An odd and unfortunate thing

An odd and unfortunate thing has happened. Excite has declaired bankrupcy. I know what you’re thinking… “so what?” Lemme explain. Excite runs Excite@Home, naturally. Excite@Home provides service for dozens of major cable modem providers across the country. When Excite declaired bankrupcy, they had to shut down their service, thus shuting down cable modem providers and cable modem users across the country. I have a cable modem. At the apartment, we use Comcast@Home. Comcast has signed a deal to extend the service, but only for three months. Meaning, if it’s not already disconnected, in three months it will be. Hense, by March, I’ll have no internet service. My only hope is that another company buys Comcast and continues service. But since Comcast is still a major cable TV provider, I doubt that will happen. I may have no internet connection soon. This is not good. If my roommates are reading this, we’re going to need to find an alternative within the next few months. Start lookin’ boys, I know I have.

It’s weird… I feel like

It’s weird… I feel like I’ve let myself and others down. But I don’t know how that could be. See, every year, around Christmas, I start to feel depressed. I don’t know why, I just do. This is the basic problem: I’m poor. Well, ok, I’m not “poor” but I’m a college student and I have no money. I also have a girl-friend, family and friends I would like to buy presents for. Presents are hard to come by for free. So I feel bad. I can’t get the important people in my life something nice. So, as anyone would understand, I try and consentrate the pathetic amount of money I have into finding something nice for the girl who will very likely be “Mrs Perry” in a few years. Again I feel sad. I can’t afford nice things. Here comes the speech about it’s not the gift but the thought that counts. You can save your breath, I’ve heard that one a few times. It doesn’t matter to me. I should be able to do something nice for the person I love most, and I can’t. I feel like an ungreatful piece of crap. So, I dip into my savings, or what little there is, realizing that this means I won’t be able to get myself anything for Christmas, that I’m spending birthday money given to me on other people, and this makes me feel a little better, knowing that I’m giving up something, or anything for that matter, for someone else. This also drains my bank account, and thus the vicous cycle repeats. Why can’t I have a nice job and make enough money to make others happy. I doesn’t upset me to have nothing for myself. What upsets me is to have next to nothing for someone else.
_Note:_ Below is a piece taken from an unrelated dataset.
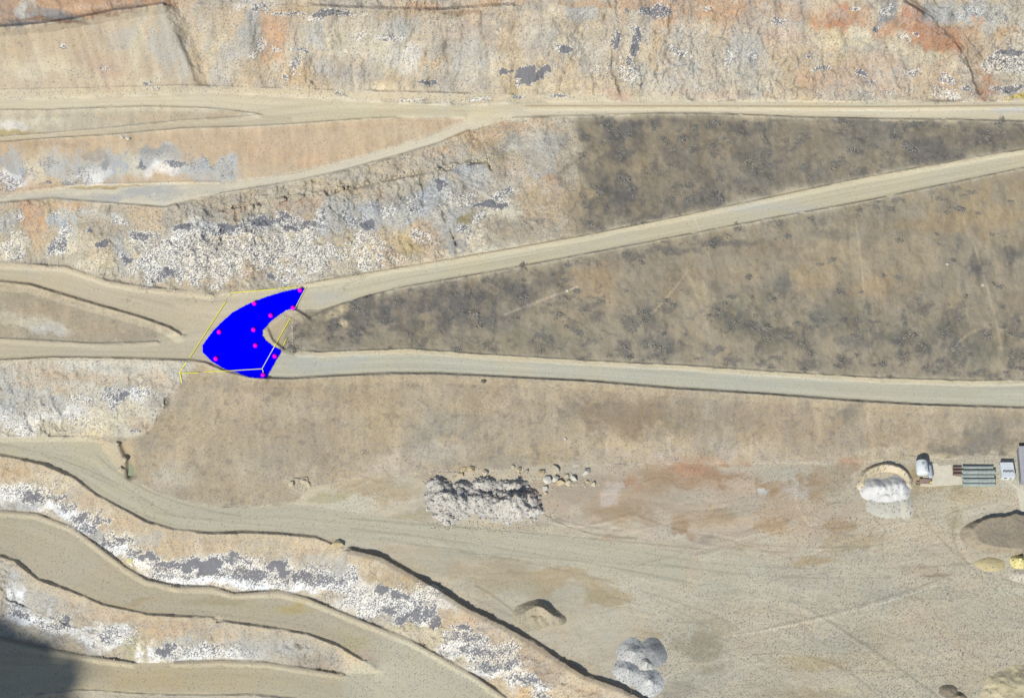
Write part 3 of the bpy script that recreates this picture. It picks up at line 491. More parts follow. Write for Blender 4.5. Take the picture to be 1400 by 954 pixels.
# worn tracks on the yard and the slopes: (points, half width, factor)
def track(pts, hw, f, wob=1.5):
    s, D = ldist(pts, hw * 3 + 4)
    m = sstep(hw * 1.6, hw * 0.4, D + wob * N_mid[s] + 0.4 * N_fin[s]) * (0.8 + 0.5 * N_mid[s]).clip(0, 1)
    C[s] *= (1 + (f - 1) * 2.2 * m)[..., None]
PALE = []
def curve(p0, p1, p2, n=14):
    return [((1 - t) ** 2 * p0[0] + 2 * t * (1 - t) * p1[0] + t * t * p2[0], (1 - t) ** 2 * p0[1] + 2 * t * (1 - t) * p1[1] + t * t * p2[1]) for t in np.linspace(0, 1, n)]
for pts, hw, f in [
    (curve((480, 722), (700, 745), (960, 800)), 1.4, .90), (curve((470, 708), (700, 725), (980, 752)), 1.2, .90), (curve((520, 735), (640, 760), (940, 775)), 1.2, .92),
    (curve((990, 870), (1140, 850), (1280, 800)), 1.6, 1.12), (curve((1010, 866), (1160, 838), (1290, 790)), 1.5, .90), (curve((1080, 820), (1160, 860), (1280, 950)), 2.0, .88), (curve((1070, 815), (1150, 855), (1250, 945)), 1.2, 1.08),
    (curve((900, 770), (1080, 800), (1300, 785)), 1.2, .92), (curve((880, 755), (1050, 790), (1330, 770)), 1.0, .92), (curve((950, 740), (1100, 770), (1220, 740)), 1.1, .92), (curve((1230, 690), (1280, 720), (1330, 790)), 1.1, .93), (curve((1250, 640), (1240, 740), (1110, 790)), 1.0, .94),
    (curve((1030, 895), (1130, 880), (1200, 950)), 1.3, .9), (curve((1260, 700), (1300, 775), (1400, 800)), 1.1, .93), (curve((1330, 700), (1260, 700), (1100, 760)), 2.0, 1.06),
    (curve((1330, 775), (1270, 690), (1400, 688)), 4.0, 1.05), (curve((1345, 790), (1285, 745), (1310, 700)), 1.2, .9), (curve((560, 745), (800, 770), (1000, 850)), 1.5, .92), (curve((600, 735), (850, 760), (1100, 880)), 1.5, 1.06),
    (curve((900, 930), (1000, 880), (1180, 900)), 1.5, 1.06), (curve((930, 760), (1050, 720), (1240, 700)), 1.5, 1.07), (curve((860, 700), (1000, 760), (1200, 745)), 1.3, .93), (curve((1210, 720), (1190, 800), (1290, 870)), 1.2, .93),
    (curve((740, 700), (790, 735), (870, 735)), 1.3, .82), (curve((745, 712), (800, 730), (860, 705)), 1.2, 1.15), (curve((760, 708), (800, 722), (850, 725)), 1.0, .85), (curve((820, 735), (850, 712), (880, 700)), 1.6, 1.12),
    (curve((640, 865), (700, 840), (760, 900)), 1.0, .92), (curve((650, 800), (680, 815), (720, 850)), 1.0, .85),
    (curve((690, 430), (740, 410), (790, 392)), 1.4, 1.25), (curve((890, 430), (920, 400), (940, 370)), 1.2, 1.2), (curve((1300, 485), (1310, 460), (1340, 450)), 1.3, 1.22), (curve((1170, 300), (1180, 380), (1190, 480)), 0.9, 1.12), (curve((1330, 330), (1360, 420), (1370, 480)), 1.0, 1.15), (curve((950, 300), (985, 380), (990, 460)), 0.9, 1.12),
    (curve((900, 330), (960, 380), (970, 470)), 3, 1.08), (curve((130, 620), (200, 690), (330, 705)), 1.3, .90), (curve((0, 606), (120, 630), (210, 690)), 1.2, .90), (curve((30, 612), (110, 640), (240, 705)), 1.2, .93), (curve((210, 700), (330, 720), (560, 730)), 1.2, .93),
    (curve((920, 690), (960, 700), (990, 690)), 2, 1.06), (curve((1090, 660), (1080, 690), (1110, 720)), 1.6, 1.08), (curve((640, 815), (690, 835), (730, 860)), 1.0, .88),
]:
    track(pts, hw, f)
for i in range(90):
    a = (random.uniform(820, 1380), random.uniform(700, 950)); d = random.uniform(60, 240); th = random.uniform(-.35, .35) + (math.pi / 4 * random.random() if random.random() < .3 else 0)
    b = (a[0] + d * math.cos(th), a[1] + d * math.sin(th)); mdl = ((a[0] + b[0]) / 2 + random.uniform(-20, 20), (a[1] + b[1]) / 2 + random.uniform(-25, 25))
    if a[1] > 860 and a[0] < 900: continue
    track(curve(a, mdl, b, 8), random.uniform(0.6, 1.3), random.choice((0.93, 0.95, 1.05)), 1.0)

# joints and cracks (colour only slightly, mostly relief below)
CR = [([(236, 0), (247, 30), (258, 62), (268, 95), (279, 112)], 5.0, -0.9), ([(828, 20), (833, 60), (838, 95), (846, 115), (850, 130)], 3.2, -2.3),
      ([(705, 80), (710, 105), (718, 135)], 1.6, -1.0), ([(1240, 0), (1275, 22), (1305, 50), (1325, 85), (1340, 125)], 4.5, -2.2), ([(1268, -5), (1310, 40), (1338, 75), (1352, 110)], 2.4, 1.2),
      ([(300, 287), (345, 279), (390, 274), (440, 270), (470, 257)], 2.2, -0.9), ([(460, 262), (500, 252), (535, 245), (570, 237), (620, 230), (650, 222), (668, 220), (673, 232)], 3.0, -1.1),
      ([(575, 245), (580, 262), (578, 280)], 2.2, -1.1), ([(600, 280), (610, 300), (622, 330), (628, 350)], 2.0, -1.0), ([(1037, 42), (1045, 60), (1050, 70)], 1.6, -.9),
      ([(0, 800), (12, 818), (50, 835), (100, 855), (150, 868)], 1.6, -1.0), ([(460, 745), (445, 753), (437, 768)], 1.4, -.7), ([(390, 668), (402, 656), (418, 655), (424, 665)], 1.8, 1.2), ([(600, 845), (606, 865)], 1.5, -.8), ([(242, 522), (222, 560), (204, 590)], 2.4, -1.2), ([(800, 210), (760, 240), (700, 290), (660, 325)], 2.4, -0.5),
      ([(0, 590), (100, 596), (160, 600)], 2, -.4), ([(300, 845), (290, 870), (300, 885)], 2.2, -.8)]
# ------------------------------------------------------------------ relief
XW = X + 2.2 * W1 + 0.25 * Y * vnoise(X / 60, Y / 60, 3)
rib = fbm(XW / 6.5, Y / 9, 4, 6) + 0.35 * fbm(XW / 2.6, Y / 4.5, 3, 2)
rockd = sstep(0.15, 1.0, ROCK)
ZR = fbm(X / 40, Y / 30, 3, 2)
RDG = 1 - np.abs(fbm((X + 2 * W2) / 5.0, (Y + 2 * W1) / 4.0, 5, 1, .58)) * 2.2
DH = rockd * (0.7 * np.clip(RDG, -1, 1) * (0.7 + ZR) + 0.35 * rib + 1.5 * fbm(X / 11, Y / 14, 3, 0) + 0.16 * fbm(X / 1.1, Y / 1.1, 2, 1))
DH += np.where(ZONE == 12, 0.22 * fbm(X / 4, Y / 10, 4, 3) + 0.06 * N_fin, 0)
DH += np.where(ZONE == 13, 0.45 * fbm(X / 5, Y / 6, 4, 3) + 0.16 * N_fin, 0)
DH += np.where(ZONE == 14, 0.10 * N_mid + 0.03 * N_fin, 0)
DH += np.where(ZONE < 11, 0.025 * N_mid + 0.012 * N_fin, 0)
inframe = sstep(-150, -20, U) * sstep(1550, 1430, U) * sstep(-120, -20, V) * sstep(1080, 990, V)
DH *= inframe

def ridge(pts, h, hw, rough=0.25, off=0.0):
    s, D = ldist([(u, v + off) for u, v in pts], hw * 3)
    xs_ = [p[0] for p in pts]
    if all(b > a for a, b in zip(xs_[:-1], xs_[1:])):
        sd_ = V[s] - np.interp(U[s], xs_, [p[1] + off for p in pts])
        D = np.where(sd_ > 0, D / 2.4, D * 1.25)
    D = D + 0.8 * N_fin[s] * rough * 2 + 0.5 * N_mid[s]
    m = np.clip(1 - D / hw, 0, 1)
    DH[s] += 0.88 * h * m * (1 + rough * N_mid[s] * 1.2 + rough * N_fin[s])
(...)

I’m sorry, I’m babling like an idiot. I’m going to go to bed now. Sorry to take up your time. Sorry. Sorry. Night.

Chip & Chris: Guys… how

Chip & Chris:
Guys… how would you feel about the idea of a group journal/site? We’re all opinionated, might be interesting… sort of usr/bin/girl meets movie reviews and mindless ranting. whatcha think? It’s been done before… but not by us. hehe.

What a random afternoon. After

What a random afternoon. After blabbering for a bit (see below) I got a call from my Dad. His truck wouldn’t start and he needed a ride. So, I went to pick him up. Unfortunatly, the directions I got from him weren’t even close and I ended up driving around for at least and hour and a half. After that we needed to run errands and since his truck wasn’t starting, I became the taxi. I didn’t really mind though, I didn’t have anything better to do. So, sometime around 3, he finished what he needed to do and I dropped him off at home, only to be bombarded with irresponsibility insults relating to my loan/school situation. This was something I did not need. I sat there being berated and eventually left the house around 4. I wondered over to the mall to see if I could find Lauren something nice for X-mas. I kinda-sorta found something but I’d like to get something else to go along with it. After that I stopped by EB and hung out with those guys for a bit, listening to Brent’s girl troubles and more district manager bashing. Ah, I miss the retail life… well, not really, but it’s still nice to visit. So, I got back a little while ago and help my Mom get down the Christmas decorations and now I’m taking a break for some dinner and some blogging. I guess thats about it. Later.